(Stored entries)
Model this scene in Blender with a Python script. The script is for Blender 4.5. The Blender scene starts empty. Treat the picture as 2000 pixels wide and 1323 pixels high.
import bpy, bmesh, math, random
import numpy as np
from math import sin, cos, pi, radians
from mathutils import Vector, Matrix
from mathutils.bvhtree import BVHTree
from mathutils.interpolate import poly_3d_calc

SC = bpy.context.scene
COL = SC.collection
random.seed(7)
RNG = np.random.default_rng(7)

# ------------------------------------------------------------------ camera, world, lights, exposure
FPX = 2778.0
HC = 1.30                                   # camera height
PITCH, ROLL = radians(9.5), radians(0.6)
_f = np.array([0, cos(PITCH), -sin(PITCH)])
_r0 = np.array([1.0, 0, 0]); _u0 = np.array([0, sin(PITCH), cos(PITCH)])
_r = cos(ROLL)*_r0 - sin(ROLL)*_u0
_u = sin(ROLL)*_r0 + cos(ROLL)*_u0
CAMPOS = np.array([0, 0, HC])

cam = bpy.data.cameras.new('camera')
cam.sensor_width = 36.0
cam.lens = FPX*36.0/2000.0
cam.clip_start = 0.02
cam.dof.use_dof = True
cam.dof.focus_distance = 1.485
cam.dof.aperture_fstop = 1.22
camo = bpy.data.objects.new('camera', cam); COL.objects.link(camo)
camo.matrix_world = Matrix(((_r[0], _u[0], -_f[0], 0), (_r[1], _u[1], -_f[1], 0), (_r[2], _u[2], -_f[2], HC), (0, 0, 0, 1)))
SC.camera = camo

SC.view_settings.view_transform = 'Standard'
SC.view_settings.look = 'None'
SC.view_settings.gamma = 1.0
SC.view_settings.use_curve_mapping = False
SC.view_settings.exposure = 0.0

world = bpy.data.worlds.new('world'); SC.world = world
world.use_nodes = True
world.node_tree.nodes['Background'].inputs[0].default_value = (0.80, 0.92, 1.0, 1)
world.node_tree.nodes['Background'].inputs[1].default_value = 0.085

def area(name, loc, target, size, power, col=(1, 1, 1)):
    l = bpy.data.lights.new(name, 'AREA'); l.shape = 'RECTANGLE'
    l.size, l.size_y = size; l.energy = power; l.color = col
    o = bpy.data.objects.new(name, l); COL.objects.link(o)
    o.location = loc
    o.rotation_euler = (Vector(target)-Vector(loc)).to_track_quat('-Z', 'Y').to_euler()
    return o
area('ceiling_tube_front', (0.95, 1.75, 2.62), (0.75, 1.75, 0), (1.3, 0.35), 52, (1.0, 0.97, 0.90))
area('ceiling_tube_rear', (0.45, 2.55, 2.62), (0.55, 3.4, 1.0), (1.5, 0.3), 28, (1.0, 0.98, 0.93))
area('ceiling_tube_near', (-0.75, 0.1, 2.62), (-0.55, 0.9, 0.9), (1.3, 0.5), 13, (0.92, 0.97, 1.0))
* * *
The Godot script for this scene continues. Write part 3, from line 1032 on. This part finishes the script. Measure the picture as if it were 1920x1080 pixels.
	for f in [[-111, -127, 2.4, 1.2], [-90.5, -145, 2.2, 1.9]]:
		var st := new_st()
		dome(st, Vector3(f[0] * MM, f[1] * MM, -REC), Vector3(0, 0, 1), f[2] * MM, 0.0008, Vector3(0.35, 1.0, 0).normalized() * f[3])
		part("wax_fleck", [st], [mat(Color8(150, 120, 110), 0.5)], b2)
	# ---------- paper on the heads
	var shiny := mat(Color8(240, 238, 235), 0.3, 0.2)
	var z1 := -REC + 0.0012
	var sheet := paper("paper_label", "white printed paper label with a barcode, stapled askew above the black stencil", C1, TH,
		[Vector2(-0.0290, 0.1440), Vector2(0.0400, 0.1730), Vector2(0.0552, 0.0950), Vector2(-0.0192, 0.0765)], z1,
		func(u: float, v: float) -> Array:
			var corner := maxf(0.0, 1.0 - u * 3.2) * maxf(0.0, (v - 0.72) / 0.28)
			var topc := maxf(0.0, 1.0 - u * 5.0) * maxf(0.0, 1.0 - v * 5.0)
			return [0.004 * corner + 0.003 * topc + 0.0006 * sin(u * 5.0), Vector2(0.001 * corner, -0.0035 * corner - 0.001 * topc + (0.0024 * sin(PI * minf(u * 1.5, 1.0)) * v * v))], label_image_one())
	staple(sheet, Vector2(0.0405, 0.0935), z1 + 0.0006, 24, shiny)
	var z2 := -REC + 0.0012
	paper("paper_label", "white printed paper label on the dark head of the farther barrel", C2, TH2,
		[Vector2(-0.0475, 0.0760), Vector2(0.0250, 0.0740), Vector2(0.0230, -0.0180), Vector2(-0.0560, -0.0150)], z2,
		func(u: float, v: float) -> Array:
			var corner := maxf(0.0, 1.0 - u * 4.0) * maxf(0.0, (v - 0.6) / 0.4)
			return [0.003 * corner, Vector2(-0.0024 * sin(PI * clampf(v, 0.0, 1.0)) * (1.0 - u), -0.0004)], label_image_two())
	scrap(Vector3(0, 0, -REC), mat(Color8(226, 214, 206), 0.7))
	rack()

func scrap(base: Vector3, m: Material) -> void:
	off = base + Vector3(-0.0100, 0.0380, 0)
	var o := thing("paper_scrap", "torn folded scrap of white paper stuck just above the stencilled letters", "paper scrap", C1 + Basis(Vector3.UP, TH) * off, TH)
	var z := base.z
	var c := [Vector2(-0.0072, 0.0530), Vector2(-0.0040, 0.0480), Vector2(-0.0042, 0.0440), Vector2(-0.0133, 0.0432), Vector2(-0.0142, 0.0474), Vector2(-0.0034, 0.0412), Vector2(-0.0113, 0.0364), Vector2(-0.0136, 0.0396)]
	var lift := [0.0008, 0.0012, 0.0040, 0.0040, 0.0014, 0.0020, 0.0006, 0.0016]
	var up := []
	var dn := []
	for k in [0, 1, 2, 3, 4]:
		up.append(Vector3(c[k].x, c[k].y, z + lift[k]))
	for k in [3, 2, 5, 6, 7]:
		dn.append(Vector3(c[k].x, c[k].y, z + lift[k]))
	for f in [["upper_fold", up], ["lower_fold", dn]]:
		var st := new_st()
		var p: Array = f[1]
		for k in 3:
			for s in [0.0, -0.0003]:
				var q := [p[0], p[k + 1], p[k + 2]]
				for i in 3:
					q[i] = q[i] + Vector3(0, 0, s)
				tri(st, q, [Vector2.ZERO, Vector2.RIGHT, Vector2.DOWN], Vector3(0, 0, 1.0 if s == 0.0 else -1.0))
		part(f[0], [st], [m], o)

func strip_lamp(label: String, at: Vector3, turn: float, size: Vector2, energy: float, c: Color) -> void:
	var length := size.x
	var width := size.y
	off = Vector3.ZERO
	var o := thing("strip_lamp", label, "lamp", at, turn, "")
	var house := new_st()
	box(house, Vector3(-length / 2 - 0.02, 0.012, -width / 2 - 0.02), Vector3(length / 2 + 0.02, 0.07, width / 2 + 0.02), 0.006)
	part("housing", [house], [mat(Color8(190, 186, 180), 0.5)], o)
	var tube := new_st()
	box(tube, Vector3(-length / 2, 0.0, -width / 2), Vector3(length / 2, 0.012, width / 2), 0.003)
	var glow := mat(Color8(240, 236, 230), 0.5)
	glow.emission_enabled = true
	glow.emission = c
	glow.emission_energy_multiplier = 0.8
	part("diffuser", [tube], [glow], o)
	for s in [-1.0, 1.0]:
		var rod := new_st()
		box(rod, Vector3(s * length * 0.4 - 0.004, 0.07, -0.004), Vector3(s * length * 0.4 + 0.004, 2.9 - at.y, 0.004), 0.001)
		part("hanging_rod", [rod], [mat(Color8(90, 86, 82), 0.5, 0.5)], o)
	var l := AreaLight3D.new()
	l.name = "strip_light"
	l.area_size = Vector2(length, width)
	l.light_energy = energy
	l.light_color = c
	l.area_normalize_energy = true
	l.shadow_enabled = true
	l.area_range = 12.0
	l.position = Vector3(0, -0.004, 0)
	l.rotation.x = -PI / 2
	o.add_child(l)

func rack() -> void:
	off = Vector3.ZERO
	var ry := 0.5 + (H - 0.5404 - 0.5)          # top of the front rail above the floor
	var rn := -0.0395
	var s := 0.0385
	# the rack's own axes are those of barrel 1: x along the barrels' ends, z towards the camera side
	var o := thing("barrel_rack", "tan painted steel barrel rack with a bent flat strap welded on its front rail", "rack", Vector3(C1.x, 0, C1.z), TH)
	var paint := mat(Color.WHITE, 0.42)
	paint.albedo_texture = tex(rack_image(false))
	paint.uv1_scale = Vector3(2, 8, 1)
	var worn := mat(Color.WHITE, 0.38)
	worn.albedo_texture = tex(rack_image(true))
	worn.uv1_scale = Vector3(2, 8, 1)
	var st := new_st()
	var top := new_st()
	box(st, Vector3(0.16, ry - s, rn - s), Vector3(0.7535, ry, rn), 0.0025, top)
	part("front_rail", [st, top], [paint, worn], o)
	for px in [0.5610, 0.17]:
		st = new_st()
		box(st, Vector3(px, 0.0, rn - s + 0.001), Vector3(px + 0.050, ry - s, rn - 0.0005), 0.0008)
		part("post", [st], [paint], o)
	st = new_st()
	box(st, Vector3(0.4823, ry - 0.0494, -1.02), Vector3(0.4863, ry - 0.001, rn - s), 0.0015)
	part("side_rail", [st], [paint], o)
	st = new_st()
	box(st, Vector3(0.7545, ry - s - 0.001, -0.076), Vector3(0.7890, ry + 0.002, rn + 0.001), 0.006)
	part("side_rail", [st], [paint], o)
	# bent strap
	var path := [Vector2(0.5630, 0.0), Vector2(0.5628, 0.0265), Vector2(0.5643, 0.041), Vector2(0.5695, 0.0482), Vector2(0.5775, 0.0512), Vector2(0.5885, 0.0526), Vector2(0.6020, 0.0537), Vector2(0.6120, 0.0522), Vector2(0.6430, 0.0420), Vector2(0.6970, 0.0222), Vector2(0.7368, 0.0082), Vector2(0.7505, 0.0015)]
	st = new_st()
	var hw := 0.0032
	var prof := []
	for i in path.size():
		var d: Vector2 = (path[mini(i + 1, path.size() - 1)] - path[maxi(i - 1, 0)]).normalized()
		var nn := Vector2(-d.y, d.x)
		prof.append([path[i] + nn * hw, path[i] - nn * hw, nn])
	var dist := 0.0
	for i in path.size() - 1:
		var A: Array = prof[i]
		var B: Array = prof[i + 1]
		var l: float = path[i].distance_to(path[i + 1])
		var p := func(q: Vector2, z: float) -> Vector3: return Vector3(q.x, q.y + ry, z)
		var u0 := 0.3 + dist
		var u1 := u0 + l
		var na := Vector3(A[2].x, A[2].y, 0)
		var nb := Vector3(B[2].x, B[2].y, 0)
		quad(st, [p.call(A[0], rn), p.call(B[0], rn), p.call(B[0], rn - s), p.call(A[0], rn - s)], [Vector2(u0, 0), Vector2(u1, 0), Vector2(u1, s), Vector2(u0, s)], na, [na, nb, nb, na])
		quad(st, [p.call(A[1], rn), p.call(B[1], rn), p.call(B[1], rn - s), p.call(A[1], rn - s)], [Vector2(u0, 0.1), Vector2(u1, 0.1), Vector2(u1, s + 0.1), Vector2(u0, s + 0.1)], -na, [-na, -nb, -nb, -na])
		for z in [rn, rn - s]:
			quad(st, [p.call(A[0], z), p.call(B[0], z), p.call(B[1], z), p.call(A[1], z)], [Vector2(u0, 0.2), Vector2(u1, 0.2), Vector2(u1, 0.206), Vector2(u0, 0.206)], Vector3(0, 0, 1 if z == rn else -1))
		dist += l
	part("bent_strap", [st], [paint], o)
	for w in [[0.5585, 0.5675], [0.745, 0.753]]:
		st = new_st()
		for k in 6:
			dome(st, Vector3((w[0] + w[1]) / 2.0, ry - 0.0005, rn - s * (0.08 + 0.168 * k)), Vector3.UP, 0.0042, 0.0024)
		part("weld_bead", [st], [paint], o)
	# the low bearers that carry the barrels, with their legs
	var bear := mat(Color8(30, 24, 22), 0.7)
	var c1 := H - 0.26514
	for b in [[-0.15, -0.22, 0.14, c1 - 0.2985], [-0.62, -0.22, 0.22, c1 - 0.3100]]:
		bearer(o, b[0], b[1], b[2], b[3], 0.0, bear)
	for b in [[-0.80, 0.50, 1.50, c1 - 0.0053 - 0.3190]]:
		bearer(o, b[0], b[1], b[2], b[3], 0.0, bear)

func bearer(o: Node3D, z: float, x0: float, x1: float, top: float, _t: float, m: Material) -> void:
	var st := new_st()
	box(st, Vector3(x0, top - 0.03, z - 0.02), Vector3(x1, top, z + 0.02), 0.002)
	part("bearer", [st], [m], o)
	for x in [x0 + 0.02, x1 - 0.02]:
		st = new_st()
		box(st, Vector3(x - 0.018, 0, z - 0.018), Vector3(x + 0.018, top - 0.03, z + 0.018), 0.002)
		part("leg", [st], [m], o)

■ **What is required**
Find every line above that contains the word "script", and return each one.

■ **Response**
Model this scene in Blender with a Python script. The script is for Blender 4.5. The Blender scene starts empty. Treat the picture as 2000 pixels wide and 1323 pixels high.
The Godot script for this scene continues. Write part 3, from line 1032 on. This part finishes the script. Measure the picture as if it were 1920x1080 pixels.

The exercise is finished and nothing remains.